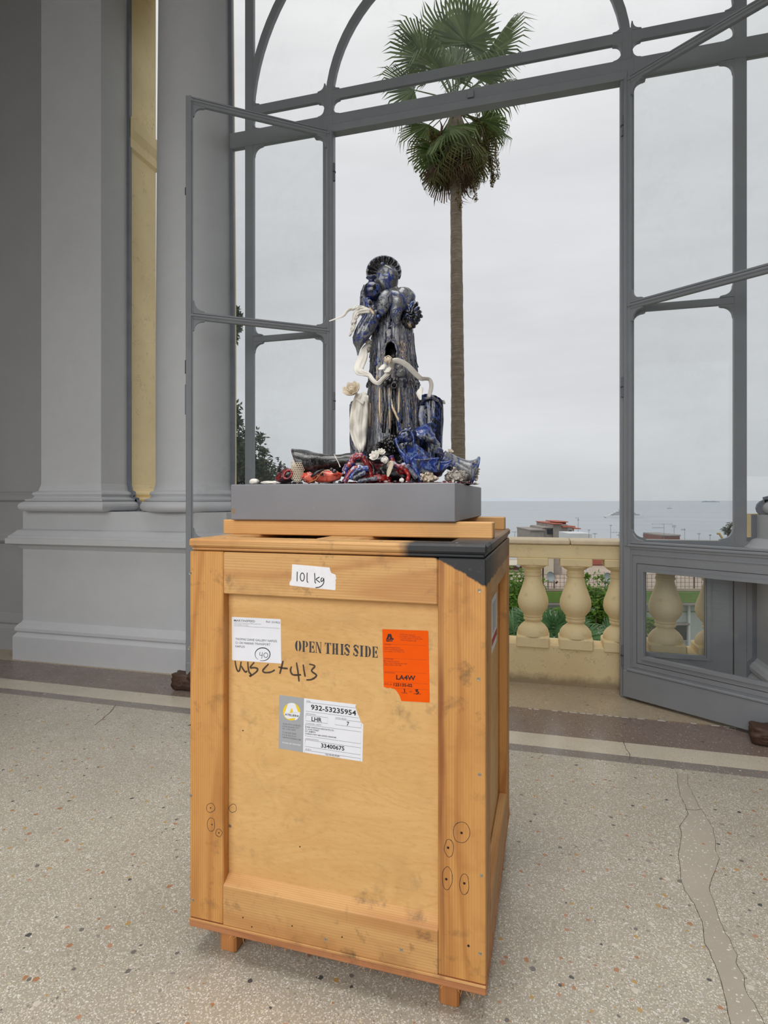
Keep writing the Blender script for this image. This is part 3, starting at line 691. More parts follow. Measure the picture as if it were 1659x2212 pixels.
++++++++++++++++++++
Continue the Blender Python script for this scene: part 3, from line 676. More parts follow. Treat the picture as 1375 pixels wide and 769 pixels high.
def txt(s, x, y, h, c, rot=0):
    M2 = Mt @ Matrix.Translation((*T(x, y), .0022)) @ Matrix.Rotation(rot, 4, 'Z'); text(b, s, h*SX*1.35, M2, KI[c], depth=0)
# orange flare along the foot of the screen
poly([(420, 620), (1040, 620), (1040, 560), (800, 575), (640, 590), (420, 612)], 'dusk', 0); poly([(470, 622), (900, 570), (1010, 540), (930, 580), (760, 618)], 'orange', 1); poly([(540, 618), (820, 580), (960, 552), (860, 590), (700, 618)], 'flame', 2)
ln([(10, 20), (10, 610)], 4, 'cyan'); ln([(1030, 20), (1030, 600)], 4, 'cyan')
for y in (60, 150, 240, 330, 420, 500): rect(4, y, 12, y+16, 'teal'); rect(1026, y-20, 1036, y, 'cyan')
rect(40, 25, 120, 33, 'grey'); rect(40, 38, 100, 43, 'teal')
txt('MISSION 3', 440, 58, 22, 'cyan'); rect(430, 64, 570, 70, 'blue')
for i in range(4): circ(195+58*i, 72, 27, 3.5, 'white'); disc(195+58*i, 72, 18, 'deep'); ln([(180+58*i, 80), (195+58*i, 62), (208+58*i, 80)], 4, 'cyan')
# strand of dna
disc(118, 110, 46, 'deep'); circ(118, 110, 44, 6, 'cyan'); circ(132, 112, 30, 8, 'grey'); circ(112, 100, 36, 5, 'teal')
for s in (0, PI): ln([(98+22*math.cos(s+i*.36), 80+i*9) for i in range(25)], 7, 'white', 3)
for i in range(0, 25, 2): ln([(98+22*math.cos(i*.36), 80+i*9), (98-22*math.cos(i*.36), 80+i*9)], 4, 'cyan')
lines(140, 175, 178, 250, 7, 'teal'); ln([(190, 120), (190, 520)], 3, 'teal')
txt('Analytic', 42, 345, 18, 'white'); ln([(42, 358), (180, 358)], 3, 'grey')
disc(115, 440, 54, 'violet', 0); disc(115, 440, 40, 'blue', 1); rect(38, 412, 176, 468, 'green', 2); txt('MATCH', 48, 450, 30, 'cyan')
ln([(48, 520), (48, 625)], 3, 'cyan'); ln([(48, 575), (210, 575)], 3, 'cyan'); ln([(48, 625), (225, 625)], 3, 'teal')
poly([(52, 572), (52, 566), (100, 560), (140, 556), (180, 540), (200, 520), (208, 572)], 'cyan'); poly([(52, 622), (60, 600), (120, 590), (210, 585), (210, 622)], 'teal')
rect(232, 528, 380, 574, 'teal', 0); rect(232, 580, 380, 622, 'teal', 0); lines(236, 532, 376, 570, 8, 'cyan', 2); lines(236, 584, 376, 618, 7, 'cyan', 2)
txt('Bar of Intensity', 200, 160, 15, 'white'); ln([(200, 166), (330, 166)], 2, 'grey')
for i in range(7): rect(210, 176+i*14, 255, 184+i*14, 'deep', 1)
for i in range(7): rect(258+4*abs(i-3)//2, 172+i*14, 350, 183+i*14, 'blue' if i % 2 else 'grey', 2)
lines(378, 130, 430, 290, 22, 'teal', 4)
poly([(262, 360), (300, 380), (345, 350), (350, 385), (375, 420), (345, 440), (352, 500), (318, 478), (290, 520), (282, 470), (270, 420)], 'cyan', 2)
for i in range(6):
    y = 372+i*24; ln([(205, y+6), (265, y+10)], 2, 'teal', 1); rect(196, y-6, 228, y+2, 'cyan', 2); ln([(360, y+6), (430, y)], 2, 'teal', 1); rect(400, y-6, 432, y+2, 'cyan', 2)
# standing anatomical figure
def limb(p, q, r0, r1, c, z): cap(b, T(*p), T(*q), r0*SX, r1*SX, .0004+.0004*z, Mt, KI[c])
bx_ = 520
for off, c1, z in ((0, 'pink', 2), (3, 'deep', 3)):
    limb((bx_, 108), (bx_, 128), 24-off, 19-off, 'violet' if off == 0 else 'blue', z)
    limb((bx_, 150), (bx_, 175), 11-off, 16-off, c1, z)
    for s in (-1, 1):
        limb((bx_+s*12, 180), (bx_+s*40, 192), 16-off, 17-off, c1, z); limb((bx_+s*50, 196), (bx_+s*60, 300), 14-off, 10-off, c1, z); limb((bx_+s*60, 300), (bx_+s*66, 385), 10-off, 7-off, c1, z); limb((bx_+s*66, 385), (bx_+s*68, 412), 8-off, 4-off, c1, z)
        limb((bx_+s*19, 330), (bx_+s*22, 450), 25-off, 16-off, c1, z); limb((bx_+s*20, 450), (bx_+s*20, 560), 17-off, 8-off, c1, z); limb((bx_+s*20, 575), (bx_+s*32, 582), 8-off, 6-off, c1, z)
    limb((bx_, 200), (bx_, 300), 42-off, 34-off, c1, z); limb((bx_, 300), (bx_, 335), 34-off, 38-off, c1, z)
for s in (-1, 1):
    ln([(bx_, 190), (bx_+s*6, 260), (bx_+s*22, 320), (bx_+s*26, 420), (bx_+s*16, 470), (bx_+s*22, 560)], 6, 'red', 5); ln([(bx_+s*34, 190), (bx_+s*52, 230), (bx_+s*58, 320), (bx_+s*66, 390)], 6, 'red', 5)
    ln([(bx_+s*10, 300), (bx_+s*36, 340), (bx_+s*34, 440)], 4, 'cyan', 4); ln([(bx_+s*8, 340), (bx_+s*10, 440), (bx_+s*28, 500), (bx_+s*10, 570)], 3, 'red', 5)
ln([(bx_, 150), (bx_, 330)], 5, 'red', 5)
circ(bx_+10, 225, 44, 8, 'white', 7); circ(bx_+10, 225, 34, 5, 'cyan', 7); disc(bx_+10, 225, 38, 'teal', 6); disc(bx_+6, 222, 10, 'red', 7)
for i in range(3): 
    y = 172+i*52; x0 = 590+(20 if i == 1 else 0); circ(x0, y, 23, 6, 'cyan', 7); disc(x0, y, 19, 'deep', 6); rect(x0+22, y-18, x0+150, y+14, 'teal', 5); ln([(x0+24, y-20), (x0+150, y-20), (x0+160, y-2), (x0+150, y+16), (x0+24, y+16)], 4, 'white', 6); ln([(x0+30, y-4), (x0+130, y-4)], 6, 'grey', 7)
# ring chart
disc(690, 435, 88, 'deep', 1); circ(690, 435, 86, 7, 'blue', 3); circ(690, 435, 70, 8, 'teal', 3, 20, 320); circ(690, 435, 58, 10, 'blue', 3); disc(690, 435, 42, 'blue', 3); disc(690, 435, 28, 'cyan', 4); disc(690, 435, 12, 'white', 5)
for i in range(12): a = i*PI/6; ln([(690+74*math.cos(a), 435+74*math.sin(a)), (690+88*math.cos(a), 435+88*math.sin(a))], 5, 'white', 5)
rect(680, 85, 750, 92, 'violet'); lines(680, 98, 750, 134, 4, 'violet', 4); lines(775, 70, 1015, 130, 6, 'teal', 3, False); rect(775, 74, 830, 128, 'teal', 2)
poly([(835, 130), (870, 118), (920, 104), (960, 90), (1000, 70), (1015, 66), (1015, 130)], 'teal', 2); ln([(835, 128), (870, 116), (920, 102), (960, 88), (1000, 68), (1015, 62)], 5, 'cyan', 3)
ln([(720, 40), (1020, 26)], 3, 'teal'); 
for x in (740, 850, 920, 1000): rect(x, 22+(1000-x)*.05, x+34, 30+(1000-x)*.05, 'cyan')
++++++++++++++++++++
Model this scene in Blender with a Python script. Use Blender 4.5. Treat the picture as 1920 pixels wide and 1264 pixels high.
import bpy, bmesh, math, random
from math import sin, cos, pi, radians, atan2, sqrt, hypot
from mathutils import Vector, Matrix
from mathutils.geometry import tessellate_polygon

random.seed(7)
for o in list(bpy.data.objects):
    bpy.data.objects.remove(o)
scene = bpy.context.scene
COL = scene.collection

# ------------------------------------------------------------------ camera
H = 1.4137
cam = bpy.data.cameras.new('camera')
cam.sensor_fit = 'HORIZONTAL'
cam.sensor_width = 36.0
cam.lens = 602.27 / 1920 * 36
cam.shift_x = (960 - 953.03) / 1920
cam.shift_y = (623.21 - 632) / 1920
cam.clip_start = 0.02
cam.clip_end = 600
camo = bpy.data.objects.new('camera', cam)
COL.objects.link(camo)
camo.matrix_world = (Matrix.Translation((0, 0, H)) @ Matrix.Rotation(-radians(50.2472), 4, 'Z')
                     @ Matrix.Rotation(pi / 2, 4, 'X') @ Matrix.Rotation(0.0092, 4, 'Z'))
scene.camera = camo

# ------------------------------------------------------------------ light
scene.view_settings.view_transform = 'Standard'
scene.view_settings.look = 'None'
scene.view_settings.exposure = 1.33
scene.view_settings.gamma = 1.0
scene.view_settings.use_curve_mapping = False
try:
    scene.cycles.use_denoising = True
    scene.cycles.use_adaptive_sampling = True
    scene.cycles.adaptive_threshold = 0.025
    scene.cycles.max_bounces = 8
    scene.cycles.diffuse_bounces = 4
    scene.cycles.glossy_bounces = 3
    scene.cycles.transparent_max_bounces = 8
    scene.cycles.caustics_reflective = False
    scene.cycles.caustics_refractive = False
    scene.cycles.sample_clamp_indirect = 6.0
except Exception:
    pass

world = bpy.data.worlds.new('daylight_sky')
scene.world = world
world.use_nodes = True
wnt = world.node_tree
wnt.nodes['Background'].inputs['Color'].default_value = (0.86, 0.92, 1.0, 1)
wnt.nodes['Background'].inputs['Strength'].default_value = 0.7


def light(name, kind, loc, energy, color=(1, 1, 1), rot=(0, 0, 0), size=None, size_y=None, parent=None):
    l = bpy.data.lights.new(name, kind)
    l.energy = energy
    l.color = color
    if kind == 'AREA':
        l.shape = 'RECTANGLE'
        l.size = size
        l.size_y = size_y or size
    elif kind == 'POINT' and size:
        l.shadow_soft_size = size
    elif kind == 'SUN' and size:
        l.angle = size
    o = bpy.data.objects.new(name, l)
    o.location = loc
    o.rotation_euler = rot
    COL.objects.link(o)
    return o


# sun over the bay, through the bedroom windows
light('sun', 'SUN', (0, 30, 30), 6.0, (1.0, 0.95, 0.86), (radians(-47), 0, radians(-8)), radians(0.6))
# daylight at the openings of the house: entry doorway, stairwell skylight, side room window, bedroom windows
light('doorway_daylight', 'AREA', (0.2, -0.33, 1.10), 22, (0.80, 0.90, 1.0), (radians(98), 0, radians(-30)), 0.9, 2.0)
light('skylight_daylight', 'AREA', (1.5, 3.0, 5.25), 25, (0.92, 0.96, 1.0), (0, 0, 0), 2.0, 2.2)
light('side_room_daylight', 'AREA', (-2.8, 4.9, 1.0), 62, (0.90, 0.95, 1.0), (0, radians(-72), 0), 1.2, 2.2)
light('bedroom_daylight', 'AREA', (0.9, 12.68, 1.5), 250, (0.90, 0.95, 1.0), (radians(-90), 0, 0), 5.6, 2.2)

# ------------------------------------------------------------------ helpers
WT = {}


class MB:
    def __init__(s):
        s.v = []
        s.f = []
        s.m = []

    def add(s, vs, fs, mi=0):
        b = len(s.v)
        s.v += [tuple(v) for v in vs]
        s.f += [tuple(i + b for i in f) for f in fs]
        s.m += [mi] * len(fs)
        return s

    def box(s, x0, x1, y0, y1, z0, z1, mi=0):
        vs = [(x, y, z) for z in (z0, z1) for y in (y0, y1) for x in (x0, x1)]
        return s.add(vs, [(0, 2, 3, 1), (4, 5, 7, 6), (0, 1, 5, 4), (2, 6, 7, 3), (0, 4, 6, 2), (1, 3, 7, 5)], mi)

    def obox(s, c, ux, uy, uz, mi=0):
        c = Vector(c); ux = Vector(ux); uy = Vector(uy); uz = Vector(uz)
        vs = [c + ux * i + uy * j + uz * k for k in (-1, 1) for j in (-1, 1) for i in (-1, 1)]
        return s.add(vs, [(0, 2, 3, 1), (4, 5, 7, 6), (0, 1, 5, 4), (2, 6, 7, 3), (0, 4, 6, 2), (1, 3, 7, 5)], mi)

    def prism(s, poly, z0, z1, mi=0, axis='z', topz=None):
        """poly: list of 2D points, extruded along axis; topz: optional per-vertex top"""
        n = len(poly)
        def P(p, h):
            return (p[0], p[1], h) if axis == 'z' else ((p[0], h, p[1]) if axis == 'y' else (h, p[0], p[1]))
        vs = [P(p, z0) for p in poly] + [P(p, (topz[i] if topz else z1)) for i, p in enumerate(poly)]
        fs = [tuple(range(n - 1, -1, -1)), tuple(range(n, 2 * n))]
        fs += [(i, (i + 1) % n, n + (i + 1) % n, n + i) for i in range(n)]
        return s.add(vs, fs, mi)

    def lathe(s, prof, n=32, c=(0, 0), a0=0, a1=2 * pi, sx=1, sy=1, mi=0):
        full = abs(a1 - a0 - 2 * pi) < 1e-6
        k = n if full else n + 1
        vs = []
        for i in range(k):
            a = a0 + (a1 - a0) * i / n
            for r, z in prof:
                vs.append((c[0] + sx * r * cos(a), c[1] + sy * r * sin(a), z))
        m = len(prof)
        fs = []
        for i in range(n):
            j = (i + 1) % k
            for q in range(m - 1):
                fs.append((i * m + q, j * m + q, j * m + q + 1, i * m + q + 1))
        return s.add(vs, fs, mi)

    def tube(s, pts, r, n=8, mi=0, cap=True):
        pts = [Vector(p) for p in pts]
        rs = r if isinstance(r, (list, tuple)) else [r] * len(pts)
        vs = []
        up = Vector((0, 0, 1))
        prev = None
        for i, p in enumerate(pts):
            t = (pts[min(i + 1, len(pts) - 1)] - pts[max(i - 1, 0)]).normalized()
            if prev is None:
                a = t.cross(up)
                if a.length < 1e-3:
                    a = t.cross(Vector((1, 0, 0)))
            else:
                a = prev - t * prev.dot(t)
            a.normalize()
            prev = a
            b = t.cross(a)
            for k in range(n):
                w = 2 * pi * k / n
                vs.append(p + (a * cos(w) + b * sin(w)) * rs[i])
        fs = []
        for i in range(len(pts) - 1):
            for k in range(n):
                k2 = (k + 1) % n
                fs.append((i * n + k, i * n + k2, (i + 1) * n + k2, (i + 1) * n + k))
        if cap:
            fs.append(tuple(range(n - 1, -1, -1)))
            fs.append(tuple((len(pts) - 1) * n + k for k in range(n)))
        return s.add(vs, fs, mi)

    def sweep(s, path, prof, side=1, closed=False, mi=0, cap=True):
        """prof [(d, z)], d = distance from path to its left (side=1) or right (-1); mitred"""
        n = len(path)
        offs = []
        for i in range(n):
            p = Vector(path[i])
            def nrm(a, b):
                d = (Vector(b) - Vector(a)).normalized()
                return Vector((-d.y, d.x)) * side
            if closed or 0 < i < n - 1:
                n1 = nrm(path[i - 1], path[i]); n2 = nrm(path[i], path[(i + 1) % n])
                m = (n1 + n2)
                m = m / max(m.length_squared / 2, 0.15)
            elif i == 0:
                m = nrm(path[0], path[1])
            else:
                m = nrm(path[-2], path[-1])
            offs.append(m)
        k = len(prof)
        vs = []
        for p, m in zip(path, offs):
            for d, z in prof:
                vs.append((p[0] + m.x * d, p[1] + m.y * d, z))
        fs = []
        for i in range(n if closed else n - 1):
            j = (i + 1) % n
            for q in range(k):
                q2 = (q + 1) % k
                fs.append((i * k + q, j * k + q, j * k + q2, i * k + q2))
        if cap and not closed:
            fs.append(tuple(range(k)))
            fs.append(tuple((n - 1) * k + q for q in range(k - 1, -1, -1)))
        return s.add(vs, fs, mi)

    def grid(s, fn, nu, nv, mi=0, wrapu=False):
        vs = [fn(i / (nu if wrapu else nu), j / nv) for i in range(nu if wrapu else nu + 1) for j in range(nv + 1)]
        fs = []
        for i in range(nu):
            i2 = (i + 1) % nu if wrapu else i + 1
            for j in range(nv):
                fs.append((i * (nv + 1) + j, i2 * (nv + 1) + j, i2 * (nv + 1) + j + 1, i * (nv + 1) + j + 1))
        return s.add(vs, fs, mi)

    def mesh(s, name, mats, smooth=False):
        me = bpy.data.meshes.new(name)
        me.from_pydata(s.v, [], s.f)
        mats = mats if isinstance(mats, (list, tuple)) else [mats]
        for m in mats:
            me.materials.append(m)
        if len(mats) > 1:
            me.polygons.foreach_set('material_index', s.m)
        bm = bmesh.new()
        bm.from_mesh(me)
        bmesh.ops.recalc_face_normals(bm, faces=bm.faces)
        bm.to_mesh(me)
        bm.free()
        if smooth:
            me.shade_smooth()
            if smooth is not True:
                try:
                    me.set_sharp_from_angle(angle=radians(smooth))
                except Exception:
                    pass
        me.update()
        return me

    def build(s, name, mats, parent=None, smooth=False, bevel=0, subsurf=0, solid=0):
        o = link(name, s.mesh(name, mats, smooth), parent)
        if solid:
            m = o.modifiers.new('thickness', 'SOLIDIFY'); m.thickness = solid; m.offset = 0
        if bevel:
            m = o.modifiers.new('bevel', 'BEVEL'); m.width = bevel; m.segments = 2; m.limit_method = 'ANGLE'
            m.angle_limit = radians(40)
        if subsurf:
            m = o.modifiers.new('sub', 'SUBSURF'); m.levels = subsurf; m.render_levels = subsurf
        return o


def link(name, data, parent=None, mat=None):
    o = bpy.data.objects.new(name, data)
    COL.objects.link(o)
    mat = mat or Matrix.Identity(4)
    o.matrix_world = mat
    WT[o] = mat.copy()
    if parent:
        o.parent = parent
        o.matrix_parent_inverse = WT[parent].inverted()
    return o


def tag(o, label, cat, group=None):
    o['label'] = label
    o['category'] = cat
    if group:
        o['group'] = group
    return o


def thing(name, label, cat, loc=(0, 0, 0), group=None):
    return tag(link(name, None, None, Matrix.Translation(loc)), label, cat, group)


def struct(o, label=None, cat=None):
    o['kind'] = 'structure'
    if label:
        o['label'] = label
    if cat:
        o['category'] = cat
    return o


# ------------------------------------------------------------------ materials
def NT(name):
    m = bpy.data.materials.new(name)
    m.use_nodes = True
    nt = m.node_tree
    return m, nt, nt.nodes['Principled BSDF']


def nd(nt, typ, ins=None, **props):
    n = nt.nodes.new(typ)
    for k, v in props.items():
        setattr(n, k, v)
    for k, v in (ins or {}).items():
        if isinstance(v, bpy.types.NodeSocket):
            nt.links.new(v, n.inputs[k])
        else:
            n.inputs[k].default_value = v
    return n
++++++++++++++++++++
◆ **DIRECTIONS**:
Show the lines that mention the word "script".

◆ **WORKED ANSWER**:
Keep writing the Blender script for this image. This is part 3, starting at line 691. More parts follow. Measure the picture as if it were 1659x2212 pixels.
Continue the Blender Python script for this scene: part 3, from line 676. More parts follow. Treat the picture as 1375 pixels wide and 769 pixels high.
Model this scene in Blender with a Python script. Use Blender 4.5. Treat the picture as 1920 pixels wide and 1264 pixels high.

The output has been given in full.